Shortly before his death, founding father Benjamin Rush, a mutual friend of both, fostered a renewal of their friendship and correspondence, and in January 1812, Adams writes to Jefferson again. Their first, furtive attempts at reconnecting are a little painful to read. They try to talk about everything else but what had happened between them. A breakthrough comes in July 1813 when Adams ends his letter with the quote above: You and I ought not to die before we have explained ourselves to each other… As the former presidents enjoy retirement – Jefferson his daily ride, Adams his daily walk – they gather their grandchildren around them, and look forward to the next letter from their dear friend. The two men die on the same day, July 4, 1826, the fiftieth anniversary of the signing of the Declaration of Independence.
That phrase from Adams is one I will never forget, it pierces to the core.

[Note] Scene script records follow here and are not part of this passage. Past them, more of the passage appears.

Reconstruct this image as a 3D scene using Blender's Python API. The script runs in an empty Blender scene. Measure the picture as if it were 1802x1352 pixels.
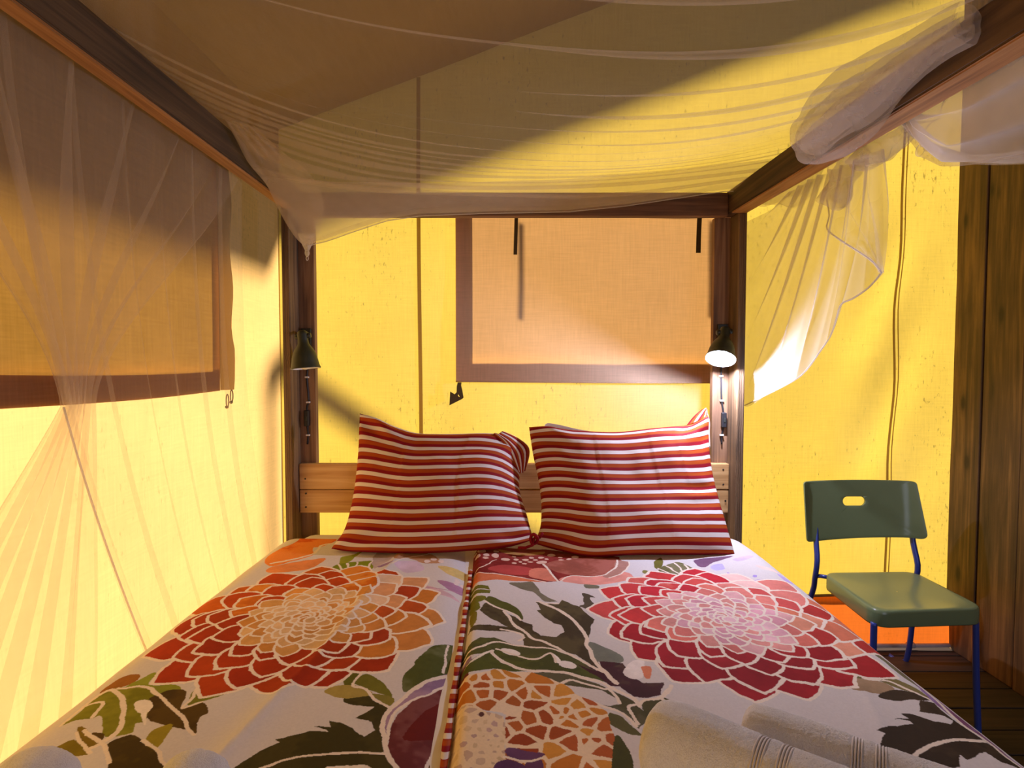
import bpy, bmesh, math, random
import numpy as np
from mathutils import Vector, Matrix, noise
random.seed(7)
rng = np.random.default_rng(11)
S = bpy.context.scene
COL = S.collection

# ------------------------------------------------------------------ camera
FPX, CX, CY, CAMH = 950.0, 901.0, 676.0, 1.30
TH = math.atan(36 / 950)
ct, st = math.cos(TH), math.sin(TH)
cam = bpy.data.cameras.new('camera')
cam.sensor_width = 36
cam.lens = 36 * FPX / 1802
cam.clip_start = 0.02
co = bpy.data.objects.new('camera', cam)
co.location = (0, 0, CAMH)
co.rotation_euler = (math.pi / 2 - TH, 0, 0)
COL.objects.link(co)
S.camera = co

# ------------------------------------------------------------------ light
SUN_DIR = Vector((0.55, -0.56, -0.62)).normalized()
sl = bpy.data.lights.new('sun', 'SUN')
sl.energy = 10.2
sl.angle = math.radians(6.0)
sl.color = (1.0, 0.95, 0.85)
so = bpy.data.objects.new('sun', sl)
so.rotation_euler = SUN_DIR.to_track_quat('-Z', 'Y').to_euler()
so.location = (-4, 8, 7)
COL.objects.link(so)
w = bpy.data.worlds.new('sky')
S.world = w
w.use_nodes = True
bg = w.node_tree.nodes['Background']
bg.inputs[0].default_value = (0.66, 0.72, 1.0, 1)
bg.inputs[1].default_value = 0.16
dl_ = bpy.data.lights.new('doorway_fill', 'AREA')      # cool fill light added at an unseen doorway behind the camera
dl_.shape = 'RECTANGLE'
dl_.size, dl_.size_y = 1.2, 2.0
dl_.energy = 15.0
dl_.color = (0.74, 0.78, 1.0)
do_ = bpy.data.objects.new('doorway_fill', dl_)
do_.location = (1.25, -1.37, 1.05)
do_.rotation_euler = (math.pi / 2, 0, 0)
COL.objects.link(do_)
S.view_settings.view_transform = 'Standard'
S.view_settings.look = 'None'
S.view_settings.gamma = 1
S.view_settings.use_curve_mapping = False
S.view_settings.exposure = 0.0
S.cycles.transparent_max_bounces = 32
S.cycles.max_bounces = 10
S.cycles.diffuse_bounces = 6
S.cycles.transmission_bounces = 8
S.cycles.sample_clamp_indirect = 6
LAMP_POWER = 33.0


# ------------------------------------------------------------------ helpers
def ray(px, py):
    x = (px - CX) / FPX
    u = (CY - py) / FPX
    return Vector((x, ct + u * st, -st + u * ct))


def at(px, py, Y):
    r = ray(px, py)
    t = Y / r.y
    return Vector((r.x * t, Y, CAMH + r.z * t))


def atz(px, py, z):
    r = ray(px, py)
    t = (z - CAMH) / r.z
    return Vector((r.x * t, r.y * t, z))


def atx(px, py, X):
    r = ray(px, py)
    t = X / r.x
    return Vector((X, r.y * t, CAMH + r.z * t))


def lin(c):
    return tuple((v / 255 / 12.92) if v <= 10 else (((v / 255) + 0.055) / 1.055) ** 2.4 for v in c)


def sm(a, b, x):
    t = max(0.0, min(1.0, (x - a) / (b - a)))
    return t * t * (3 - 2 * t)


def interp(xs, ys, x):
    if x <= xs[0]: return ys[0]
    for i in range(len(xs) - 1):
        if x <= xs[i + 1]:
            f = (x - xs[i]) / (xs[i + 1] - xs[i])
            return ys[i] + (ys[i + 1] - ys[i]) * f
    return ys[-1]


def poly_at(pts, t):
    """point on a polyline of Vectors by normalised arc length, smoothed"""
    L = [0.0]
    for a, b in zip(pts, pts[1:]): L.append(L[-1] + (b - a).length)
    d = t * L[-1]
    for i in range(len(pts) - 1):
        if d <= L[i + 1] or i == len(pts) - 2:
            f = (d - L[i]) / max(1e-9, L[i + 1] - L[i])
            p0 = pts[max(0, i - 1)]; p1 = pts[i]; p2 = pts[i + 1]; p3 = pts[min(len(pts) - 1, i + 2)]
            f2, f3 = f * f, f * f * f
            return 0.5 * ((2 * p1) + (p2 - p0) * f + (2 * p0 - 5 * p1 + 4 * p2 - p3) * f2 + (3 * p1 - p0 - 3 * p2 + p3) * f3)


def tag(o, label=None, cat=None, group=None, kind=None):
    if label: o['label'] = label
    if cat: o['category'] = cat
    if group: o['group'] = group
    if kind: o['kind'] = kind
    return o


def wloc(o):
    v = Vector(o.location)
    while o.parent:
        o = o.parent
        v += Vector(o.location)
    return v


def empty(name, loc, label=None, cat=None, group=None, kind=None):
    o = bpy.data.objects.new(name, None)
    o.location = loc
    o.empty_display_size = 0.1
    COL.objects.link(o)
    return tag(o, label, cat, group, kind)


def link(name, bm, mat, parent=None, smooth=False, origin=None, kind=None):
    """bm holds world coordinates; object gets its origin at its own centre"""
    bm.normal_update()
    if origin is None:
        vs = [v.co for v in bm.verts]
        lo = Vector((min(v.x for v in vs), min(v.y for v in vs), min(v.z for v in vs)))
        hi = Vector((max(v.x for v in vs), max(v.y for v in vs), max(v.z for v in vs)))
        origin = (lo + hi) / 2
    origin = Vector(origin)
    bmesh.ops.translate(bm, verts=bm.verts, vec=-origin)
    me = bpy.data.meshes.new(name)
    bm.to_mesh(me)
    bm.free()
    if mat: me.materials.append(mat)
    if smooth:
        me.polygons.foreach_set('use_smooth', [True] * len(me.polygons))
    o = bpy.data.objects.new(name, me)
    COL.objects.link(o)
    if parent:
        o.parent = parent
        o.location = origin - wloc(parent)
    else:
        o.location = origin
    if kind: o['kind'] = kind
    return o


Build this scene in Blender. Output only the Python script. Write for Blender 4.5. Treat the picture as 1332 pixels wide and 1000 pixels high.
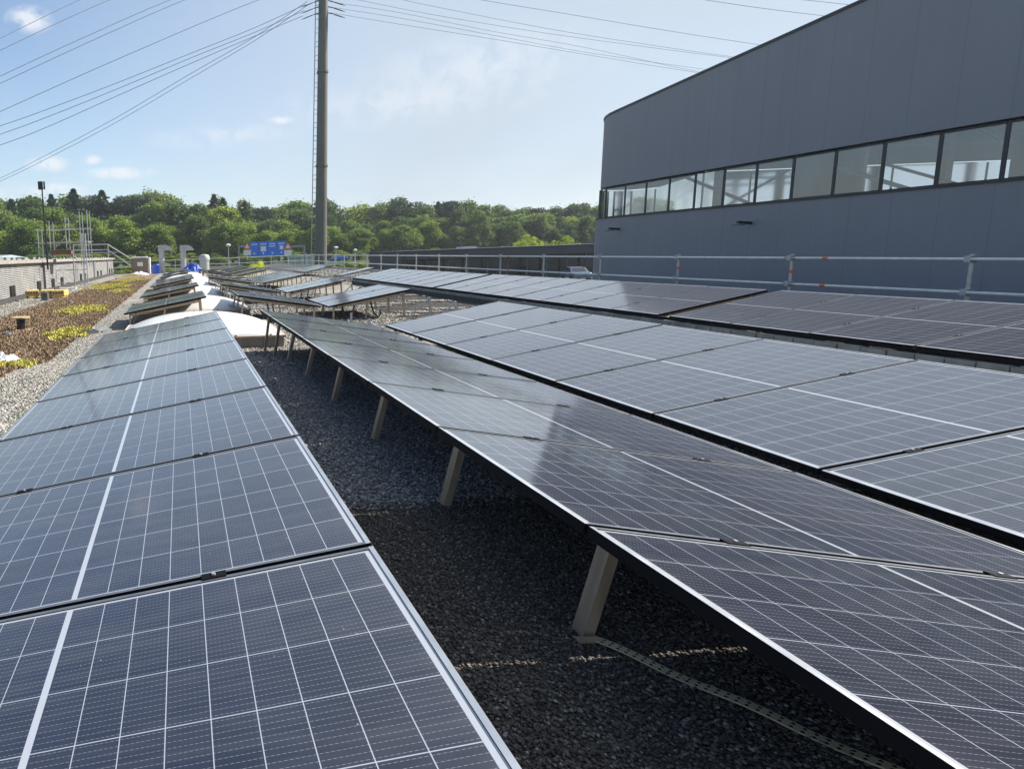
import bpy, math, random
import numpy as np
from math import sin, cos, radians, pi, tan, sqrt
from mathutils import Vector, Matrix
random.seed(7)
rng = np.random.default_rng(7)
for o in list(bpy.data.objects): bpy.data.objects.remove(o)
sc = bpy.context.scene
C = sc.collection

# ------------------------------------------------------------------ camera
CZ = 1.45                                  # eye height above the flat part of the roof
FPX, CX, CY = 868.6173, 241.532, 468.5335  # focal length and principal point, photo pixels (1332 x 1000)
F = Vector((0.00271179, 0.98815831, -0.15341382))
R = Vector((0.99924881, -0.00860844, -0.03778501))
U = Vector((0.03865823, 0.15319611, 0.98743936))
cam_d = bpy.data.cameras.new('camera'); cam = bpy.data.objects.new('camera', cam_d); C.objects.link(cam)
M3 = Matrix((R, U, -F)).transposed().to_4x4(); M3.translation = (0, 0, CZ); cam.matrix_world = M3
cam_d.sensor_width = 36; cam_d.sensor_fit = 'HORIZONTAL'; cam_d.lens = 36*FPX/1332
cam_d.shift_x = (666-CX)/1332; cam_d.shift_y = (CY-500)/1332
cam_d.clip_start = 0.05; cam_d.clip_end = 3000
sc.camera = cam
sc.render.resolution_x = 1024; sc.render.resolution_y = 768

def ray(px, py): return F + R*((px-CX)/FPX) - U*((py-CY)/FPX)
def atX(px, py, X): d = ray(px, py); d = d*(X/d.x); return Vector((d.x, d.y, d.z+CZ))
def atY(px, py, Y): d = ray(px, py); d = d*(Y/d.y); return Vector((d.x, d.y, d.z+CZ))
def atZ(px, py, Z): d = ray(px, py); d = d*((Z-CZ)/d.z); return Vector((d.x, d.y, d.z+CZ))

# ------------------------------------------------------------------ light
SUN_EL, SUN_AZ = radians(41), radians(78)     # azimuth measured from +Y towards +X
w = bpy.data.worlds.new('World'); sc.world = w; w.use_nodes = True
nt = w.node_tree; nt.nodes.clear()
def N(nt, t, **k):
    n = nt.nodes.new(t)
    for a, b in k.items():
        if a.startswith('i_'): n.inputs[a[2:].replace('_', ' ')].default_value = b
        else: setattr(n, a, b)
    return n
def L(nt, a, b): nt.links.new(a, b)
def MATH(nt, op, a, b=None, c=None, clamp=False):
    n = nt.nodes.new('ShaderNodeMath'); n.operation = op; n.use_clamp = clamp
    for i, v in enumerate((a, b, c)):
        if v is None: continue
        if isinstance(v, (int, float)): n.inputs[i].default_value = v
        else: nt.links.new(v, n.inputs[i])
    return n.outputs[0]
def MIXC(nt, f, a, b, bt='MIX'):
    n = nt.nodes.new('ShaderNodeMix'); n.data_type = 'RGBA'; n.blend_type = bt
    for i, v in ((0, f), (6, a), (7, b)):
        if isinstance(v, (int, float)): n.inputs[i].default_value = v
        elif isinstance(v, tuple): n.inputs[i].default_value = v if len(v) == 4 else (*v, 1)
        else: nt.links.new(v, n.inputs[i])
    return n.outputs[2]
def RAMP(nt, f, pts):
    n = nt.nodes.new('ShaderNodeValToRGB'); el = n.color_ramp.elements
    while len(el) < len(pts): el.new(.5)
    for e, (p, c) in zip(el, pts): e.position = p; e.color = (*c, 1) if len(c) == 3 else c
    nt.links.new(f, n.inputs[0]); return n.outputs[0]
sky = N(nt, 'ShaderNodeTexSky'); sky.sky_type = 'NISHITA'; sky.sun_disc = False
sky.sun_elevation = SUN_EL; sky.sun_rotation = SUN_AZ; sky.air_density = 1.0; sky.dust_density = 0.6; sky.ozone_density = 1.6
tc = N(nt, 'ShaderNodeTexCoord')
sep = N(nt, 'ShaderNodeSeparateXYZ'); L(nt, tc.outputs['Generated'], sep.inputs[0])
mp = N(nt, 'ShaderNodeMapping'); mp.inputs['Scale'].default_value = (1.2, 1.2, 4.2); L(nt, tc.outputs['Generated'], mp.inputs[0])
n1 = N(nt, 'ShaderNodeTexNoise'); n1.inputs['Scale'].default_value = 1.5; n1.inputs['Detail'].default_value = 6; n1.inputs['Distortion'].default_value = .4
L(nt, mp.outputs[0], n1.inputs[0])
veil = RAMP(nt, n1.outputs[0], [(.36, (0, 0, 0)), (.66, (1, 1, 1))])
side = MATH(nt, 'MULTIPLY_ADD', sep.outputs[0], 1.9, .45, True)
veilf = MATH(nt, 'MULTIPLY', MATH(nt, 'ADD', MATH(nt, 'MULTIPLY', veil, .22), .72), side)
hz = MATH(nt, 'SUBTRACT', 1.0, MATH(nt, 'MULTIPLY', MATH(nt, 'ABSOLUTE', sep.outputs[2]), 3.2), None, True)
basef = MATH(nt, 'MAXIMUM', veilf, MATH(nt, 'MULTIPLY', hz, .42))
col1 = MIXC(nt, basef, sky.outputs[0], (3.36, 3.88, 4.45))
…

You and I ought not to die before we have explained ourselves to each other. How true. Adams reminds us of the brevity of life, of how little we know even of those closest to us, and the urgency to really know something of each other. How many of us have, with even one other person, striven to know and be known?
Jesus did: No longer do I call you slaves, because a slave does not know what his master is doing. I have called you friends, for all the things I have heard from my Father I have made known to you (John 15.15). You both know me and know where I am from (John 7.26). If I go to prepare a place for you, I will come again and receive you to myself, that where I am, there you may be also, and you know the way I am going (John 14.3-4).
Jesus came not to conceal but to reveal: No one has seen God at any time, the only begotten God, who is in the bosom of the Father, has revealed Him (John 1.18). Such openness is difficult for us because, unlike Jesus we have much we would prefer to conceal. Before God, though, nothing is concealed: For nothing is hidden, except to be revealed, nor has anything been secret but that it should come to light (Mark 4.22). We are not served by personal secrecy. God is Light, in him there is no darkness at all (I John 1.5).
That second phrase from Adams, I shall come to the subject of religion by and by, is challenging as well. How many friends do we have who never hear us “come to the subject of religion?”
Real communication, heart to heart openness is not easy, but it is what Jesus does, and what we are called to do.